しかし今回4Gamerでは,AMD,より正確にはRTGとの関わりが深い,匿名のAIB(Add-In-Board)パートナー(=カードメーカー)関係者数名に「Radeon RX Vegaってどうなってるんですか」と尋ねて回り,一定の情報を得ることはできた。そこで,「RTGの周辺から聞いた話であって,100%正しいとは限らない」とお断りしつつ,その内容をお届けしてみたいと思う。
Radeon RX Vegaは最適化待ち,そしてRadeon Vega Frontier Editionは株価対策!?
Vegaのサンプルパッケージ |
VegaマクロアーキテクチャではHBM2をHBCとして採用する |
HBCとそれ以外のメモリをHBCCが管理。これがVega世代における新しいメモリアーキテクチャのキモだ |
2017年1月初旬の時点で明らかになっていたとおり,Vega世代の単体GPUは,新しいメモリアーキテクチャを採用する。HBM2(High Bandwidth Memory 2)を,従来からあるSRAMに代わるキャッシュ「High-Bandwidth Cache」(以下,HBC)として使うことになるのだ。
高速性が必要なメモリにはHBM2を割り当て,そうでないものはそれ以外の場所へ置いて,新設のキャッシュ管理機構「High-Bandwidth Cache Controller」(以下,HBCC)が,それらを制御することになるわけだが,そういったメモリアーキテクチャの一点……というよりはむしろ複数の部分で,何らかのボトルネックが発生しているのではないかと考えられる。
ある関係者は「ベストケースではとても素晴らしい性能を示す一方,そうでないときは,現状,競合の1080より低い性能しか出ないこともある」と述べていた。
おそらくは,ハードウェアがほぼ完成し,社内ラボでのテストも終えて,実アプリケーションとしてのゲームタイトルを動かしてみたところ,それこそゲームアプリケーション個別の事情によってキャッシュ制御がうまくいかないとか,そういうケースが発生しているのではなかろうか。
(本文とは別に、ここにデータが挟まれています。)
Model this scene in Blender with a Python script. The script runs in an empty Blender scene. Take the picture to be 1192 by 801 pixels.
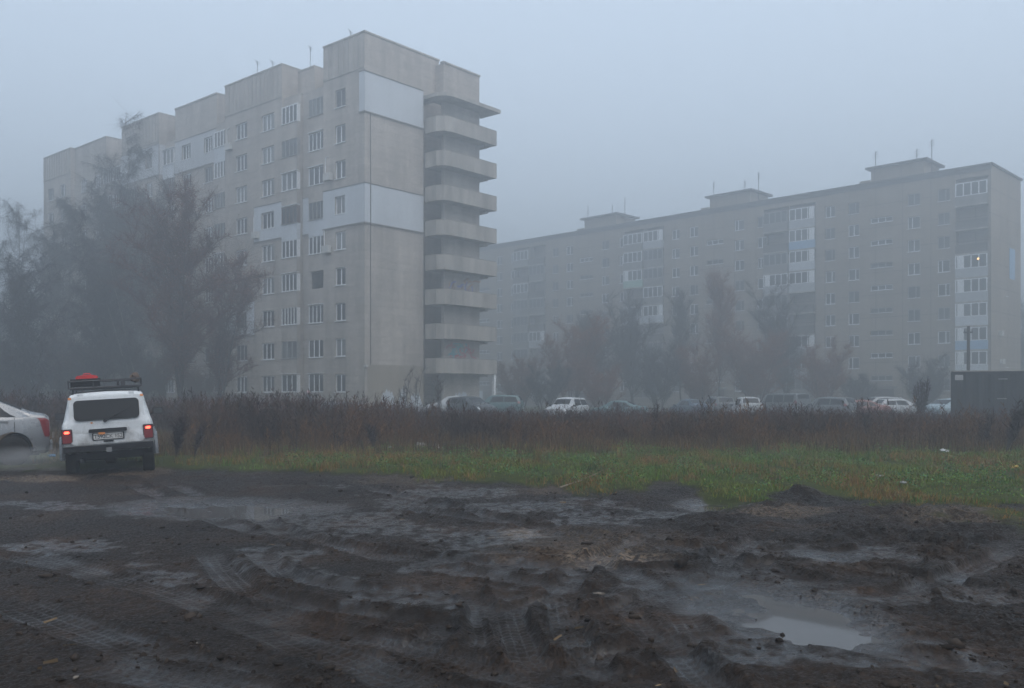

なら,7月末の時点でその問題が解決しているのかというと,それは神のみぞ知るといったところだ。Ryzenがそうであったように,ことによると,Radeon RX Vegaがフルポテンシャルを発揮するようになるには,正式発表からしばらく経って,マイクロコード(≒ファームウェア)やRadeon Softwareの熟成が進むのを待つ必要があるかもしれない。
AMDと一緒に,RyzenとRadeon RX Vegaを育てていくことこそ,2017年後半にAMDファンが味わえる醍醐味,という言い方もできそうだが,どうだろうか。
関係者の一人が,「ゲーマー向けのRadeon RX Vegaとは異なり,(Radeon Vega Frontier Editionは)すぐ世界中のエンドユーザーが飛びつく類いの製品ではない。だから“リリース”できる」と述べていたことも付記しておきたい。